Public school officials in our communities bill the provisions of the new Safe School Climate Act, a crackdown on bullying in school, as a different characterization of behavior that they already punish. That's not quite right.
The act, which took effect Monday, defines as bullying any kind of harassment or intimidation that harms a student physically or emotionally, damages his or her property or puts him or her in fear of harm. The new law also bans insulting a student or group to the extent school operations are disrupted. That broad brush covers teasing and fighting, which schools haven't typically considered bullying.
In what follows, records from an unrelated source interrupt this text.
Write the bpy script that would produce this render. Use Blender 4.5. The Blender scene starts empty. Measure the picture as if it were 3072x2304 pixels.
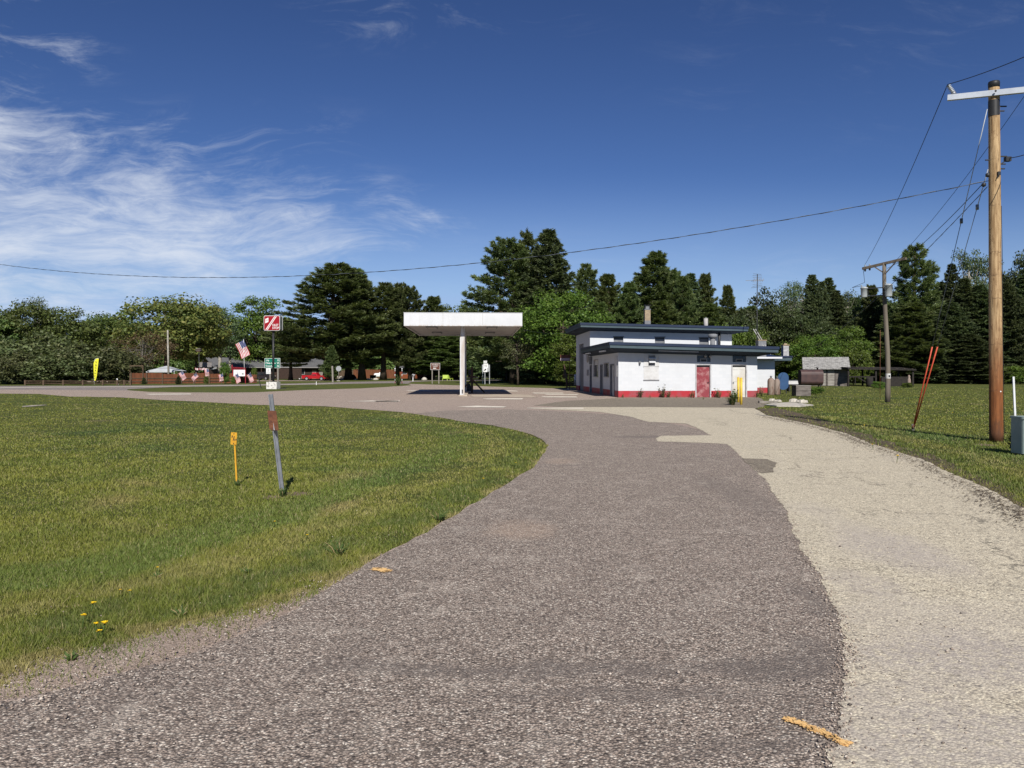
import bpy, bmesh, math, random
import numpy as np
from mathutils import Vector, Matrix, Quaternion
from mathutils.noise import noise as pnoise
R = math.radians
rng = np.random.default_rng(7)
random.seed(11)
sc = bpy.context.scene
COL = sc.collection
# ------------------------------------------------------------------ view geometry (full photo pixels)
F, CX, HY, EYE = 2300.0, 1536.0, 1115.0, 1.6
def gp(px, py):
    d = EYE * F / (py - HY)
    return ((px - CX) / F * d, d)
def gx(px, d): return (px - CX) / F * d
def gz(py, d): return EYE + (HY - py) / F * d

# ------------------------------------------------------------------ node helpers
class NT:
    def __init__(self, tree):
        self.t = tree; self.n = tree.nodes; self.l = tree.links
    def new(self, typ, **kw):
        nd = self.n.new(typ)
        for k, v in kw.items(): setattr(nd, k, v)
        return nd
    def put(self, inp, v):
        if v is None: return
        if isinstance(v, bpy.types.NodeSocket): self.l.new(v, inp)
        else:
            if inp.type == 'RGBA' and len(v) == 3: v = (*v, 1)
            inp.default_value = v
    def math(self, op, a, b=None, c=None, clamp=False):
        nd = self.new('ShaderNodeMath', operation=op); nd.use_clamp = clamp
        self.put(nd.inputs[0], a); self.put(nd.inputs[1], b); self.put(nd.inputs[2], c)
        return nd.outputs[0]
    def add(self, a, b): return self.math('ADD', a, b)
    def sub(self, a, b): return self.math('SUBTRACT', a, b)
    def mul(self, a, b): return self.math('MULTIPLY', a, b)
    def div(self, a, b): return self.math('DIVIDE', a, b)
    def sstep(self, v, a, b, lo=0.0, hi=1.0):
        nd = self.new('ShaderNodeMapRange', interpolation_type='SMOOTHSTEP')
        self.put(nd.inputs['Value'], v)
        nd.inputs['From Min'].default_value = a; nd.inputs['From Max'].default_value = b
        nd.inputs['To Min'].default_value = lo; nd.inputs['To Max'].default_value = hi
        return nd.outputs['Result']
    def noise(self, co, scale, detail=3, rough=.55, dist=0.0, color=False):
        nd = self.new('ShaderNodeTexNoise')
        self.put(nd.inputs['Vector'], co)
        nd.inputs['Scale'].default_value = scale; nd.inputs['Detail'].default_value = detail
        nd.inputs['Roughness'].default_value = rough; nd.inputs['Distortion'].default_value = dist
        return nd.outputs['Color' if color else 'Fac']
    def vor(self, co, scale, feature='F1', out='Distance', rnd=1.0):
        nd = self.new('ShaderNodeTexVoronoi', feature=feature)
        self.put(nd.inputs['Vector'], co); nd.inputs['Scale'].default_value = scale
        nd.inputs['Randomness'].default_value = rnd
        return nd.outputs[out]
    def mix(self, fac, a, b, mode='MIX'):
        nd = self.new('ShaderNodeMix', data_type='RGBA', blend_type=mode)
        self.put(nd.inputs[0], fac); self.put(nd.inputs[6], a); self.put(nd.inputs[7], b)
        return nd.outputs[2]
    def ramp(self, fac, stops, interp='LINEAR'):
        nd = self.new('ShaderNodeValToRGB'); cr = nd.color_ramp; cr.interpolation = interp
        while len(cr.elements) < len(stops): cr.elements.new(.5)
        for e, (p, c) in zip(cr.elements, stops):
            e.position = p; e.color = (*c, 1) if len(c) == 3 else c
        self.put(nd.inputs[0], fac)
        return nd.outputs[0]
    def sep(self, v):
        nd = self.new('ShaderNodeSeparateXYZ'); self.put(nd.inputs[0], v); return nd.outputs
    def comb(self, x, y, z):
        nd = self.new('ShaderNodeCombineXYZ')
        for i, v in enumerate((x, y, z)): self.put(nd.inputs[i], v)
        return nd.outputs[0]
    def mapping(self, co, scale=(1, 1, 1), rot=(0, 0, 0), loc=(0, 0, 0)):
        nd = self.new('ShaderNodeMapping'); self.put(nd.inputs[0], co)
        nd.inputs['Scale'].default_value = scale; nd.inputs['Rotation'].default_value = rot
        nd.inputs['Location'].default_value = loc
        return nd.outputs[0]
    def vadd(self, a, b):
        nd = self.new('ShaderNodeVectorMath', operation='ADD'); self.put(nd.inputs[0], a); self.put(nd.inputs[1], b)
        return nd.outputs[0]
    def vscale(self, a, s):
        nd = self.new('ShaderNodeVectorMath', operation='SCALE'); self.put(nd.inputs[0], a); nd.inputs['Scale'].default_value = s
        return nd.outputs[0]
    def bump(self, h, strength, dist):
        nd = self.new('ShaderNodeBump'); self.put(nd.inputs['Height'], h)
        nd.inputs['Strength'].default_value = strength; nd.inputs['Distance'].default_value = dist
        return nd.outputs[0]
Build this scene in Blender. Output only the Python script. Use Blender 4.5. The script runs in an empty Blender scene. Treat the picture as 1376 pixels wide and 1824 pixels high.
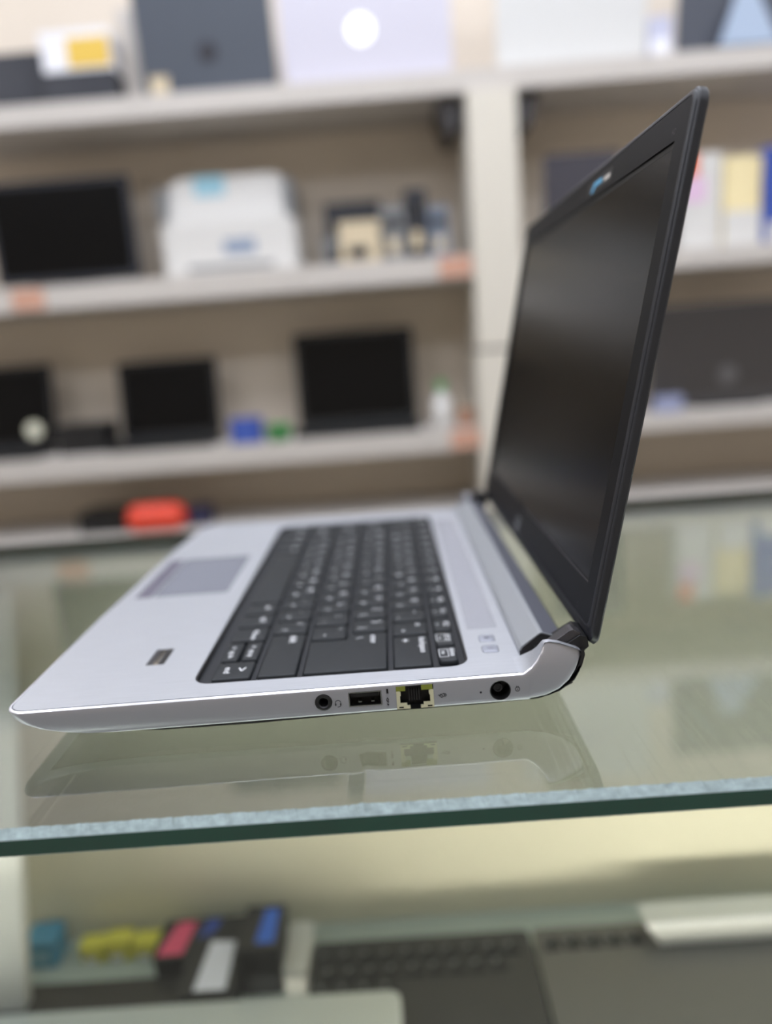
import bpy, bmesh, math, random
from mathutils import Vector, Matrix
random.seed(7)
S = 0.001                       # everything below is written in millimetres
col = bpy.context.scene.collection
scn = bpy.context.scene

# ------------------------------------------------------------------ camera
RIGHT = (0.99722129, -0.00281909, -0.07444295)
UP = (0.0733355, 0.21286749, 0.97432507)
FWD = (-0.01309977, 0.97707701, -0.21248273)
CAM = (166.64, -293.09, 136.6)
cd = bpy.data.cameras.new('camera')
cam = bpy.data.objects.new('camera', cd); col.objects.link(cam)
m = Matrix.Identity(4)
for i in range(3):
    m[i][0] = RIGHT[i]; m[i][1] = UP[i]; m[i][2] = -FWD[i]; m[i][3] = CAM[i] * S
cam.matrix_world = m
cd.sensor_fit = 'VERTICAL'; cd.sensor_height = 36.0; cd.lens = 1348.97 / 1824 * 36
cd.clip_start = 0.01; cd.clip_end = 50
cd.dof.use_dof = True; cd.dof.focus_distance = 0.303; cd.dof.aperture_fstop = 2.85
scn.camera = cam

# ------------------------------------------------------------------ world, exposure
w = bpy.data.worlds.new('world'); scn.world = w; w.use_nodes = True
w.node_tree.nodes['Background'].inputs[0].default_value = (0.75, 0.8, 0.9, 1)
w.node_tree.nodes['Background'].inputs[1].default_value = 0.5
scn.view_settings.view_transform = 'Standard'; scn.view_settings.look = 'None'
scn.view_settings.gamma = 1; scn.view_settings.exposure = 0.0
scn.view_settings.use_curve_mapping = False
LAMP_STRENGTH = 7.6
CASE_STRENGTH = 62.0

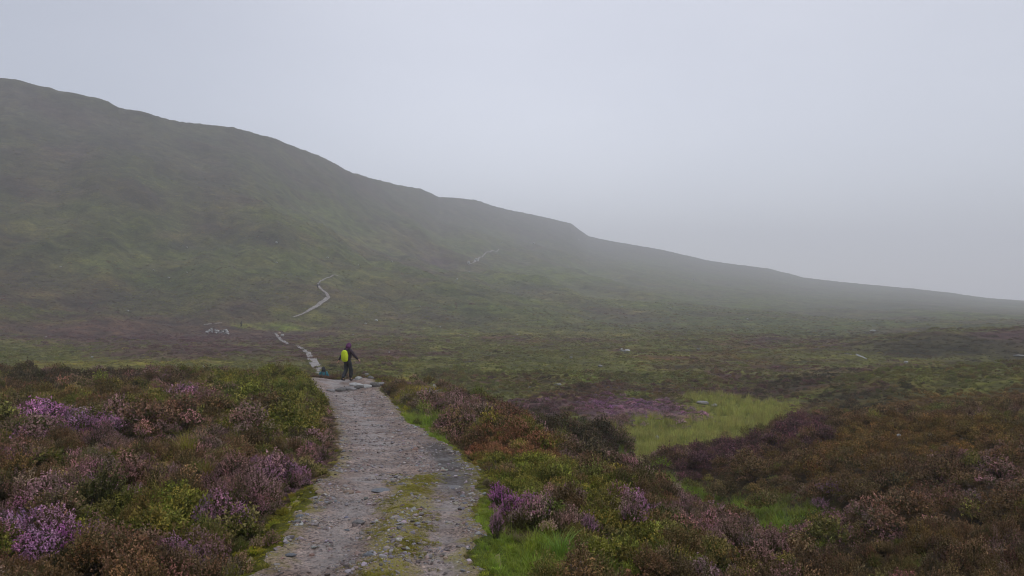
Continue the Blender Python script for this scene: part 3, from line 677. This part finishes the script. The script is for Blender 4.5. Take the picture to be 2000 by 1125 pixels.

Some readers may scoff that political correctness at last has caught up with commonplace schoolyard behavior - that the ban on teasing stifles students' free speech. But children aren't as well-equipped as adults to deal with insults and mockery. Words that strike adults as harmless joshing can devastate kids, prompting them to throw fists in return - inviting a beating.
Or they can endure their pain in silence - inviting more mockery. Pain that builds up over time sometimes manifests itself in violence. One common denominator among kids who take guns to school and wound or kill classmates is that they were targets for repeated teasing.
That potential alone justifies defining insults as bullying and subjecting youngsters who utter them into line for the punishment that attaches to bullying: removing them from classes, suspending them and expelling them in extreme cases. Teachers across the state will be trained to recognize and swiftly punish every form of bullying envisioned in the law.
Besides benefiting weak, nonassertive kids who typically attract bullying, the law also will benefit youngsters inclined toward meanness and aggression. Swift, certain punishment tends to clarify the mind and discourage anti-social behavior. Swift, certain punishment, over time, prospectively can transform many boorish kids into decent young people inclined toward civility.
The Safe School Climate Act should promote learning in every S.C. school. For that reason, it is one of the better pieces of school legislation to come out of the General Assembly in recent years.